50 lakhs, if elder son did not pay any portion thereof. It was held that such a consideration is a good consideration which brings about an enforceable agreement between the parties and the same is not hit by Section 25 of the Contract Act. 18. In the instant case, the plaintiffs have sought enforcement of an un- registered agreement dated 25th September, 2011 under which the plaintiffs had allegedly relinquished their rights in the suit property for consideration of Rs. 5 lakhs and allotment of the suit premises. The plaintiffs having failed to prove that they have or had right, title or interest in the suit property cannot be heard to contend that they have relinquished their rights in the suit property or that payment of Rs. 5,00,000/- and allotment of the suit premises was towards relinquishment of such non-existent rights. The said un-registered agreement is without any consideration and hence cannot be enforced. In the light of the above facts, the decision relied upon by the learned Counsel for the plaintiff is not applicable. 19. There is no dispute that the general principle postulated in section 25 of the Indian Contract Act, that an agreement without consideration is void, would not be applicable to those exceptional circumstances listed in the said Section. The exception under Section 25 (2) of the Act which is invoked by the plaintiffs, would cover cases where the person without the knowledge of the promisor, or otherwise than at his request, does the latter some service, and the promisor promises to compensate him for such service or act.
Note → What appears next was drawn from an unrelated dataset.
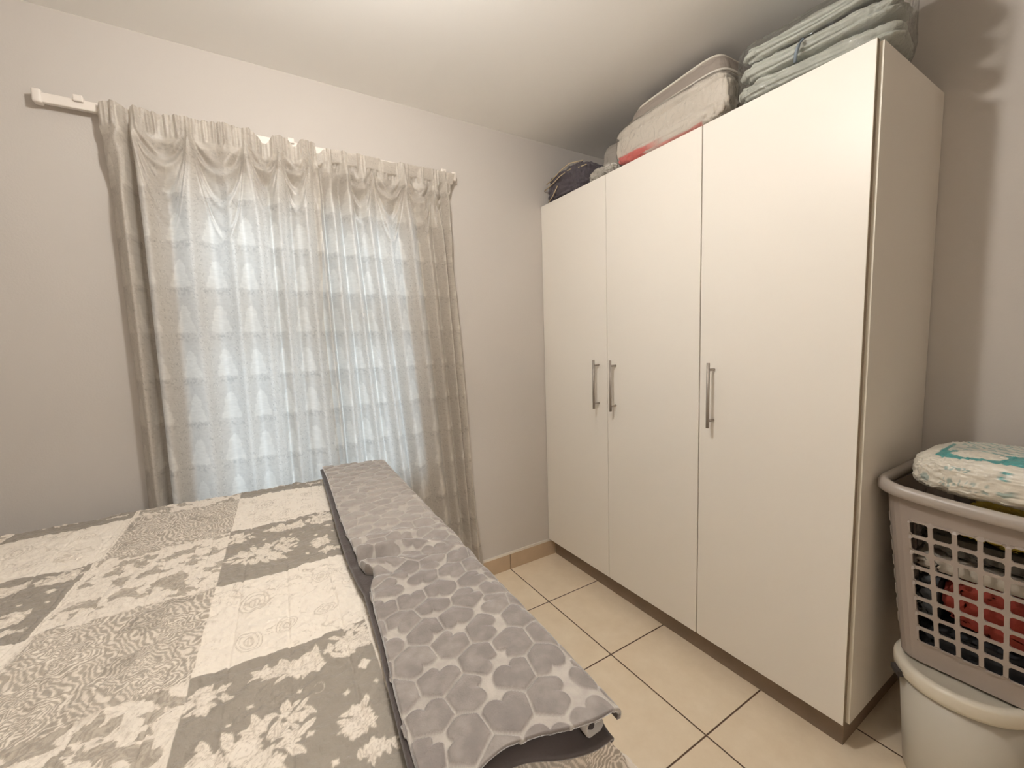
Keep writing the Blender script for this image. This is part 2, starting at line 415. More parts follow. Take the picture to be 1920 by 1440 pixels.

The term "done something" would denote rendering of some voluntary service and not merely returning of title documents. Thus, in my considered view, the provision of Section 25 (2) of the Contract Act is not applicable. 20. The plaintiffs have thus failed to prove the essential pre-requisites of grant of injunction viz. a prima facie case, balance of convenience and irreparable loss. Under the circumstances, the plaintiff is not entitled for any interim relief as prayed. Hence the motion is dismissed with no order as to costs.